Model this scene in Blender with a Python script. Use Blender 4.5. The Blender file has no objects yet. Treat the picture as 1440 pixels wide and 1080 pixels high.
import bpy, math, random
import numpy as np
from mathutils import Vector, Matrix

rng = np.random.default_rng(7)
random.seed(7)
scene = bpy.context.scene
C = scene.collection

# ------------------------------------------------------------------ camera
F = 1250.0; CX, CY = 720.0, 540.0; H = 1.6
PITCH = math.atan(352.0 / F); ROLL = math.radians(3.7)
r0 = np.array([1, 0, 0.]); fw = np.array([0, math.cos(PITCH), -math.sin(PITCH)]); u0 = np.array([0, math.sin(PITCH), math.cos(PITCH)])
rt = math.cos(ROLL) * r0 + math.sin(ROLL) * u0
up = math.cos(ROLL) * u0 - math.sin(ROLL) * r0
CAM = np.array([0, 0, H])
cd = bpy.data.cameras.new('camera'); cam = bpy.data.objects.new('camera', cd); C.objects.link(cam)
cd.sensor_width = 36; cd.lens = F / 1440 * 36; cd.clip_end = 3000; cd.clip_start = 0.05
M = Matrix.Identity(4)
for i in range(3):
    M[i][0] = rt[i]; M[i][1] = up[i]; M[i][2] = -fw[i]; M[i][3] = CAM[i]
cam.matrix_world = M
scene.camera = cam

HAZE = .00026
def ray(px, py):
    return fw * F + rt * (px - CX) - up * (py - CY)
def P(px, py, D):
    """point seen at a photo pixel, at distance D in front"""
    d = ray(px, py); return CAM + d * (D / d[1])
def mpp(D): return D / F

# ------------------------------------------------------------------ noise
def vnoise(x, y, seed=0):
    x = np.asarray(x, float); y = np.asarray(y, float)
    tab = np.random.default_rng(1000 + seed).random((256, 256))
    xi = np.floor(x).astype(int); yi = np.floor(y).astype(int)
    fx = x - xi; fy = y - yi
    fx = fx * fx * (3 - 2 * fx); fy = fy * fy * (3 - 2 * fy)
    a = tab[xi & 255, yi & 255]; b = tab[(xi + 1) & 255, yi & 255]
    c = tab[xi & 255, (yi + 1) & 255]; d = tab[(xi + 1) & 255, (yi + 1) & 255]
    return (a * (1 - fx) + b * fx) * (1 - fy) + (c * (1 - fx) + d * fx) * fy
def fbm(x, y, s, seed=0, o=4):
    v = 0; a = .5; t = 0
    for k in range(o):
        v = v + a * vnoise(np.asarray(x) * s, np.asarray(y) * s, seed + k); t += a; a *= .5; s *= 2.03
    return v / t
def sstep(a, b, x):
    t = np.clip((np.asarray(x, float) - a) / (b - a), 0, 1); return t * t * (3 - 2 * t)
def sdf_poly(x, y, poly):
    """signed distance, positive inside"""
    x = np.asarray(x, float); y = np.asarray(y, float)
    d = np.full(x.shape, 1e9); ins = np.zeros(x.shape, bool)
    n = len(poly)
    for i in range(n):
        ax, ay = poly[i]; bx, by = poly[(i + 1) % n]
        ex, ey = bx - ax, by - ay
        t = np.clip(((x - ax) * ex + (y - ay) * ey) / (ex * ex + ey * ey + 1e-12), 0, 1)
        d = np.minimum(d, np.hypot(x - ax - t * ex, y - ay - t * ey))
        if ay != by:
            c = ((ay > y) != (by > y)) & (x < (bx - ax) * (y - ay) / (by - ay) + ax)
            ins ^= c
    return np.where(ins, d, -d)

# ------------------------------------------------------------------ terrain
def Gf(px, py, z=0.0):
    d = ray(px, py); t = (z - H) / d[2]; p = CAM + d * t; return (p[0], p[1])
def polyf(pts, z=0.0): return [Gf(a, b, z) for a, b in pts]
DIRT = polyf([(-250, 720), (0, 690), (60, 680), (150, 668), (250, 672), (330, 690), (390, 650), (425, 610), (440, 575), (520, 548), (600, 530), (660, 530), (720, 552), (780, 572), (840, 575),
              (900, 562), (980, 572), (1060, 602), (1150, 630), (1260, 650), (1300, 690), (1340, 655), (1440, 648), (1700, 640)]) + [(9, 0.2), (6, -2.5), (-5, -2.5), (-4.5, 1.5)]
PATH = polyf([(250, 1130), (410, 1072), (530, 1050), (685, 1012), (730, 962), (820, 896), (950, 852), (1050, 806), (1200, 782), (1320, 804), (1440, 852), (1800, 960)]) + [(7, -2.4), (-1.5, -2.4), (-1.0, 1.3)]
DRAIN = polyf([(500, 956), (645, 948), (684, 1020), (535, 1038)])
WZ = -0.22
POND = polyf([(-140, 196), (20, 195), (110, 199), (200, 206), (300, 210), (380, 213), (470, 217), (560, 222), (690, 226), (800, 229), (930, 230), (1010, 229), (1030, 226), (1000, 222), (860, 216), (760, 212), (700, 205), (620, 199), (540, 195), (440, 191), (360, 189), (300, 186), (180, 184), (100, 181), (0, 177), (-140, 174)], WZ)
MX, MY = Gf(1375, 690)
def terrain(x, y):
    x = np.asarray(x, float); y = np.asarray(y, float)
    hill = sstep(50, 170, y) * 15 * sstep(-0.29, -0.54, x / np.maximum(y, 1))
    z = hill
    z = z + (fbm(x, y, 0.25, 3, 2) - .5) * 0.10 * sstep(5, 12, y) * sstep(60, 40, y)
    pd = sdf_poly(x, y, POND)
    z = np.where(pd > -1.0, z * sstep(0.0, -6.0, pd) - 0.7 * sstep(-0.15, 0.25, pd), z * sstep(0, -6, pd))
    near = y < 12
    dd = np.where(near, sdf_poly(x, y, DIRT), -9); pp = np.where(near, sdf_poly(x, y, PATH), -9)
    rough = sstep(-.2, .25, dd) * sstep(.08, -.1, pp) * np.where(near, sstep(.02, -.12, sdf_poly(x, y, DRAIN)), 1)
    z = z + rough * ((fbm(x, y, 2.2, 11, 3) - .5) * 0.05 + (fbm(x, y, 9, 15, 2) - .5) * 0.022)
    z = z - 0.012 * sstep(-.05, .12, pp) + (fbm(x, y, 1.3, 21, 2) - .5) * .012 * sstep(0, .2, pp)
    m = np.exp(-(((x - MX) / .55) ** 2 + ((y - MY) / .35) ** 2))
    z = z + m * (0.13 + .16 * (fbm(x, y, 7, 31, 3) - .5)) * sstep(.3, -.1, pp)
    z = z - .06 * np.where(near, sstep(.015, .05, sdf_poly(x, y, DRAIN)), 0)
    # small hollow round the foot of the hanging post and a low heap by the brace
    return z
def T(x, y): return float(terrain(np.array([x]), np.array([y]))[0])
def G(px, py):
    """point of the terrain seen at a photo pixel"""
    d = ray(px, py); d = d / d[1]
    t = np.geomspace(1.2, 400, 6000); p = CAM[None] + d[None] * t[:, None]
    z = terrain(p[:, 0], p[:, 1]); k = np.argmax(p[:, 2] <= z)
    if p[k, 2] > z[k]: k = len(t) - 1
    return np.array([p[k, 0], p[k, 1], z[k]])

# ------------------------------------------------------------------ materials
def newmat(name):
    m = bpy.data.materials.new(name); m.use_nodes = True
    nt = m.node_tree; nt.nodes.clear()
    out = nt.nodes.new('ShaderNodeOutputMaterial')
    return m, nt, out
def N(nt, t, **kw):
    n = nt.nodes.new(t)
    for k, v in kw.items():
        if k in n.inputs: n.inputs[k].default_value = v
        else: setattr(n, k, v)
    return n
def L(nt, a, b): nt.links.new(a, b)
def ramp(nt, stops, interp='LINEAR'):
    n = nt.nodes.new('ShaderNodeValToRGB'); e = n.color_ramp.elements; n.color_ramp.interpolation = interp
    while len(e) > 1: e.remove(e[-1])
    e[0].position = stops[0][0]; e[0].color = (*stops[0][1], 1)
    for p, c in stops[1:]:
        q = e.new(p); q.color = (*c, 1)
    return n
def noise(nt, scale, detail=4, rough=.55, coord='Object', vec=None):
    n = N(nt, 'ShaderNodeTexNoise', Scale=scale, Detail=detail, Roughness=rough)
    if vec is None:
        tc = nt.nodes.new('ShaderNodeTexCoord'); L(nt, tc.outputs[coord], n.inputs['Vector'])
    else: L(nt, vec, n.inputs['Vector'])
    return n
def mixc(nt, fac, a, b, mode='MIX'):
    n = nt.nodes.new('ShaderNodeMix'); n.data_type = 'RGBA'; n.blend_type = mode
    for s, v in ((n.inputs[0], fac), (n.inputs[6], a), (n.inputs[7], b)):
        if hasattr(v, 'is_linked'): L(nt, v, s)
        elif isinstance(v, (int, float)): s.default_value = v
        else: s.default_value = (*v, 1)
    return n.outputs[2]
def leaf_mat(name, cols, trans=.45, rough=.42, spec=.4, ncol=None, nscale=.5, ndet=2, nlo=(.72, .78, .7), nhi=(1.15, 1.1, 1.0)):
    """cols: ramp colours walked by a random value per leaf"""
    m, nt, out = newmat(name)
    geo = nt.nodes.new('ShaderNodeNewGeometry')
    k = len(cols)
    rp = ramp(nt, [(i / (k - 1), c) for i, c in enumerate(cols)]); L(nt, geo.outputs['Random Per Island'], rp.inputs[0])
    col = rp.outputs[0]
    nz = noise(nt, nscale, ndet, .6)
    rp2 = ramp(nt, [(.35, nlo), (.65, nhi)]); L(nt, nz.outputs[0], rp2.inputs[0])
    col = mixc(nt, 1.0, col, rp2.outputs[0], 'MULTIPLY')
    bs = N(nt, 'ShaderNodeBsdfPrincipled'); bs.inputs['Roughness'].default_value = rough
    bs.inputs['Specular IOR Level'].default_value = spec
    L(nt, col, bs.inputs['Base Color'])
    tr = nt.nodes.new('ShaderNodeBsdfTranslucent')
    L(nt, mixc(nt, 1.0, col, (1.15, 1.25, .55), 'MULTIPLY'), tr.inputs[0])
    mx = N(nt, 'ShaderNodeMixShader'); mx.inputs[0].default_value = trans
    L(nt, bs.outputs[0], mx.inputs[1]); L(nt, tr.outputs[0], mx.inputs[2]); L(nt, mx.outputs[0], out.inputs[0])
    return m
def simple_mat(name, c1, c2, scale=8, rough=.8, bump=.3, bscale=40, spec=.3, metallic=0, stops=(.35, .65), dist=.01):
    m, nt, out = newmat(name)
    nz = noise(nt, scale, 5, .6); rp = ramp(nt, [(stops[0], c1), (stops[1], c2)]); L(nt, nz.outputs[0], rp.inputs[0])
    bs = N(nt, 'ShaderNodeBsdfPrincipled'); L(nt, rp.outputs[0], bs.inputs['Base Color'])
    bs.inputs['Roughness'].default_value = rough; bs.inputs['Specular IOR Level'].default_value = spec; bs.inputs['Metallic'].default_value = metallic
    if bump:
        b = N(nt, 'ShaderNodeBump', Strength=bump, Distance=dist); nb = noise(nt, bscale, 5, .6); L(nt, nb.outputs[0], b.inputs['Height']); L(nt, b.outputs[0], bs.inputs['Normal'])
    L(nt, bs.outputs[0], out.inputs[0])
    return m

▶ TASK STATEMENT
Everything from the first line through the line containing "scene.camera = cam" should be quoted exactly, and nothing beyond it.

▶ WRITTEN ANSWER
Model this scene in Blender with a Python script. Use Blender 4.5. The Blender file has no objects yet. Treat the picture as 1440 pixels wide and 1080 pixels high.
import bpy, math, random
import numpy as np
from mathutils import Vector, Matrix

rng = np.random.default_rng(7)
random.seed(7)
scene = bpy.context.scene
C = scene.collection

# ------------------------------------------------------------------ camera
F = 1250.0; CX, CY = 720.0, 540.0; H = 1.6
PITCH = math.atan(352.0 / F); ROLL = math.radians(3.7)
r0 = np.array([1, 0, 0.]); fw = np.array([0, math.cos(PITCH), -math.sin(PITCH)]); u0 = np.array([0, math.sin(PITCH), math.cos(PITCH)])
rt = math.cos(ROLL) * r0 + math.sin(ROLL) * u0
up = math.cos(ROLL) * u0 - math.sin(ROLL) * r0
CAM = np.array([0, 0, H])
cd = bpy.data.cameras.new('camera'); cam = bpy.data.objects.new('camera', cd); C.objects.link(cam)
cd.sensor_width = 36; cd.lens = F / 1440 * 36; cd.clip_end = 3000; cd.clip_start = 0.05
M = Matrix.Identity(4)
for i in range(3):
    M[i][0] = rt[i]; M[i][1] = up[i]; M[i][2] = -fw[i]; M[i][3] = CAM[i]
cam.matrix_world = M
scene.camera = cam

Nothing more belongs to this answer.